--- START Data section ---
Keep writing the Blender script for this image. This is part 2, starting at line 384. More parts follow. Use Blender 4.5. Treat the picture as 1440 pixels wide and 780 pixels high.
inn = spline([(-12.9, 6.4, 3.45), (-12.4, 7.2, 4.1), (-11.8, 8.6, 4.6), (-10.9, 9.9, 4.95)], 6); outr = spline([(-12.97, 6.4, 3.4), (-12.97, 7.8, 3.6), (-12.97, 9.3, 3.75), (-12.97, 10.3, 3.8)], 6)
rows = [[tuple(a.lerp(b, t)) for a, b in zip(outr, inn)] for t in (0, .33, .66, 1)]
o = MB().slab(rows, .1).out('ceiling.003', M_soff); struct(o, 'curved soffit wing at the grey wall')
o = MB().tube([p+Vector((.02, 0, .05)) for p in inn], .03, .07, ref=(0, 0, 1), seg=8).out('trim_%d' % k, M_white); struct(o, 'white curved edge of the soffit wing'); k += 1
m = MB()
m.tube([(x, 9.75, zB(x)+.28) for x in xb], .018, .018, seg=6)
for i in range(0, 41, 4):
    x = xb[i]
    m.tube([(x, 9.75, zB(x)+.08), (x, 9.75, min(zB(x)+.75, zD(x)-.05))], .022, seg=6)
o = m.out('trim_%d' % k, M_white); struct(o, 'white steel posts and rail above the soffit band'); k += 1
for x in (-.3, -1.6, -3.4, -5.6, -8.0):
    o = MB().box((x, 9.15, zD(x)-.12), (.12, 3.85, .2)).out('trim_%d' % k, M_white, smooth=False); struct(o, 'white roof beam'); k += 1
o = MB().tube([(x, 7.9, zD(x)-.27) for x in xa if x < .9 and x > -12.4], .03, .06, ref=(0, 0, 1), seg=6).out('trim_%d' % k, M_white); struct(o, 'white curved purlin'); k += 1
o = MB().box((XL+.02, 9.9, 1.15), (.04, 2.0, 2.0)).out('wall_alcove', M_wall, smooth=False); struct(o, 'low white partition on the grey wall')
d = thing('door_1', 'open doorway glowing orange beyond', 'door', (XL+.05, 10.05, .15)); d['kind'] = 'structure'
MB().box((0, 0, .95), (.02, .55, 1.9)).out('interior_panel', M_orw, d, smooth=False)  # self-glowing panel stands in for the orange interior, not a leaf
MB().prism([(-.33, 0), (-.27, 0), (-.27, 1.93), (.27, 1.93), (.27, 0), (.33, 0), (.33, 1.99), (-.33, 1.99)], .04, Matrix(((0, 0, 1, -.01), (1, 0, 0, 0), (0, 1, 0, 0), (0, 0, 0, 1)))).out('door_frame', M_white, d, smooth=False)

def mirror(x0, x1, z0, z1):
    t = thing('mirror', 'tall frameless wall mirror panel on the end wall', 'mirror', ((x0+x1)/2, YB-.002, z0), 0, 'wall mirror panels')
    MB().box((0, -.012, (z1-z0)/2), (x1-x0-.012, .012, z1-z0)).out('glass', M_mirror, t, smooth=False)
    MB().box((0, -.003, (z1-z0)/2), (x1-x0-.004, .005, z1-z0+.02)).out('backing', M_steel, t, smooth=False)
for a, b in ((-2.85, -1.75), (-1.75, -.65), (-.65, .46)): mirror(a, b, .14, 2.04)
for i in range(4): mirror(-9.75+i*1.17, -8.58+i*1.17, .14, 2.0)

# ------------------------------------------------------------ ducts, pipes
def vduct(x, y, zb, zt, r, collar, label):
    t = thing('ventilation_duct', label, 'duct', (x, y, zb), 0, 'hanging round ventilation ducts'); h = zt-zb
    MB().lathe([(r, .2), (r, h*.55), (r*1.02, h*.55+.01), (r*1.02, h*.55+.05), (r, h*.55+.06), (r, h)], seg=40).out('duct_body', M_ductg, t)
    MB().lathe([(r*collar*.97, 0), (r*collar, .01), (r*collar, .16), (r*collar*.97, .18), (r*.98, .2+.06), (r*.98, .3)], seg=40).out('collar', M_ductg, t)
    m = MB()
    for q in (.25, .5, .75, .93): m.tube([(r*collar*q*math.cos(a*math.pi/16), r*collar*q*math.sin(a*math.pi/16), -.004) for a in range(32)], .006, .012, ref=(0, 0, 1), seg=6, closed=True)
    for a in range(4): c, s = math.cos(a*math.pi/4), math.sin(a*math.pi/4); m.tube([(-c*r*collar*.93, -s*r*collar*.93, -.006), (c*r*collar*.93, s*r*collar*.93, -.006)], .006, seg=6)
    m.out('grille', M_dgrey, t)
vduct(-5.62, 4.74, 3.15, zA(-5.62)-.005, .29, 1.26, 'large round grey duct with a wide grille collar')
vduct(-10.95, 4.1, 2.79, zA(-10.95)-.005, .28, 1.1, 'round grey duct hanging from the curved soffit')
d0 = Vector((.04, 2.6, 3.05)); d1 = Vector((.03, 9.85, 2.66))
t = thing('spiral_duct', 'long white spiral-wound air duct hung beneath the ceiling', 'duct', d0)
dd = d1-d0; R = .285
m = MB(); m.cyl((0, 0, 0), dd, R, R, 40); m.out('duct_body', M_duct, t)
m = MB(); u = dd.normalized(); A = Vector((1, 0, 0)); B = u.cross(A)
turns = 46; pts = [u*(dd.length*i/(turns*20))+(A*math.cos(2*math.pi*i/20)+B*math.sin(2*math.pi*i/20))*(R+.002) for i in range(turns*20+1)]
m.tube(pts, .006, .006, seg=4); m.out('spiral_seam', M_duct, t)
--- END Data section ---
## Directions for this task:
Restate the data above word for word.

## Written response:
Keep writing the Blender script for this image. This is part 2, starting at line 384. More parts follow. Use Blender 4.5. Treat the picture as 1440 pixels wide and 780 pixels high.
inn = spline([(-12.9, 6.4, 3.45), (-12.4, 7.2, 4.1), (-11.8, 8.6, 4.6), (-10.9, 9.9, 4.95)], 6); outr = spline([(-12.97, 6.4, 3.4), (-12.97, 7.8, 3.6), (-12.97, 9.3, 3.75), (-12.97, 10.3, 3.8)], 6)
rows = [[tuple(a.lerp(b, t)) for a, b in zip(outr, inn)] for t in (0, .33, .66, 1)]
o = MB().slab(rows, .1).out('ceiling.003', M_soff); struct(o, 'curved soffit wing at the grey wall')
o = MB().tube([p+Vector((.02, 0, .05)) for p in inn], .03, .07, ref=(0, 0, 1), seg=8).out('trim_%d' % k, M_white); struct(o, 'white curved edge of the soffit wing'); k += 1
m = MB()
m.tube([(x, 9.75, zB(x)+.28) for x in xb], .018, .018, seg=6)
for i in range(0, 41, 4):
    x = xb[i]
    m.tube([(x, 9.75, zB(x)+.08), (x, 9.75, min(zB(x)+.75, zD(x)-.05))], .022, seg=6)
o = m.out('trim_%d' % k, M_white); struct(o, 'white steel posts and rail above the soffit band'); k += 1
for x in (-.3, -1.6, -3.4, -5.6, -8.0):
    o = MB().box((x, 9.15, zD(x)-.12), (.12, 3.85, .2)).out('trim_%d' % k, M_white, smooth=False); struct(o, 'white roof beam'); k += 1
o = MB().tube([(x, 7.9, zD(x)-.27) for x in xa if x < .9 and x > -12.4], .03, .06, ref=(0, 0, 1), seg=6).out('trim_%d' % k, M_white); struct(o, 'white curved purlin'); k += 1
o = MB().box((XL+.02, 9.9, 1.15), (.04, 2.0, 2.0)).out('wall_alcove', M_wall, smooth=False); struct(o, 'low white partition on the grey wall')
d = thing('door_1', 'open doorway glowing orange beyond', 'door', (XL+.05, 10.05, .15)); d['kind'] = 'structure'
MB().box((0, 0, .95), (.02, .55, 1.9)).out('interior_panel', M_orw, d, smooth=False)  # self-glowing panel stands in for the orange interior, not a leaf
MB().prism([(-.33, 0), (-.27, 0), (-.27, 1.93), (.27, 1.93), (.27, 0), (.33, 0), (.33, 1.99), (-.33, 1.99)], .04, Matrix(((0, 0, 1, -.01), (1, 0, 0, 0), (0, 1, 0, 0), (0, 0, 0, 1)))).out('door_frame', M_white, d, smooth=False)

def mirror(x0, x1, z0, z1):
    t = thing('mirror', 'tall frameless wall mirror panel on the end wall', 'mirror', ((x0+x1)/2, YB-.002, z0), 0, 'wall mirror panels')
    MB().box((0, -.012, (z1-z0)/2), (x1-x0-.012, .012, z1-z0)).out('glass', M_mirror, t, smooth=False)
    MB().box((0, -.003, (z1-z0)/2), (x1-x0-.004, .005, z1-z0+.02)).out('backing', M_steel, t, smooth=False)
for a, b in ((-2.85, -1.75), (-1.75, -.65), (-.65, .46)): mirror(a, b, .14, 2.04)
for i in range(4): mirror(-9.75+i*1.17, -8.58+i*1.17, .14, 2.0)

# ------------------------------------------------------------ ducts, pipes
def vduct(x, y, zb, zt, r, collar, label):
    t = thing('ventilation_duct', label, 'duct', (x, y, zb), 0, 'hanging round ventilation ducts'); h = zt-zb
    MB().lathe([(r, .2), (r, h*.55), (r*1.02, h*.55+.01), (r*1.02, h*.55+.05), (r, h*.55+.06), (r, h)], seg=40).out('duct_body', M_ductg, t)
    MB().lathe([(r*collar*.97, 0), (r*collar, .01), (r*collar, .16), (r*collar*.97, .18), (r*.98, .2+.06), (r*.98, .3)], seg=40).out('collar', M_ductg, t)
    m = MB()
    for q in (.25, .5, .75, .93): m.tube([(r*collar*q*math.cos(a*math.pi/16), r*collar*q*math.sin(a*math.pi/16), -.004) for a in range(32)], .006, .012, ref=(0, 0, 1), seg=6, closed=True)
    for a in range(4): c, s = math.cos(a*math.pi/4), math.sin(a*math.pi/4); m.tube([(-c*r*collar*.93, -s*r*collar*.93, -.006), (c*r*collar*.93, s*r*collar*.93, -.006)], .006, seg=6)
    m.out('grille', M_dgrey, t)
vduct(-5.62, 4.74, 3.15, zA(-5.62)-.005, .29, 1.26, 'large round grey duct with a wide grille collar')
vduct(-10.95, 4.1, 2.79, zA(-10.95)-.005, .28, 1.1, 'round grey duct hanging from the curved soffit')
d0 = Vector((.04, 2.6, 3.05)); d1 = Vector((.03, 9.85, 2.66))
t = thing('spiral_duct', 'long white spiral-wound air duct hung beneath the ceiling', 'duct', d0)
dd = d1-d0; R = .285
m = MB(); m.cyl((0, 0, 0), dd, R, R, 40); m.out('duct_body', M_duct, t)
m = MB(); u = dd.normalized(); A = Vector((1, 0, 0)); B = u.cross(A)
turns = 46; pts = [u*(dd.length*i/(turns*20))+(A*math.cos(2*math.pi*i/20)+B*math.sin(2*math.pi*i/20))*(R+.002) for i in range(turns*20+1)]
m.tube(pts, .006, .006, seg=4); m.out('spiral_seam', M_duct, t)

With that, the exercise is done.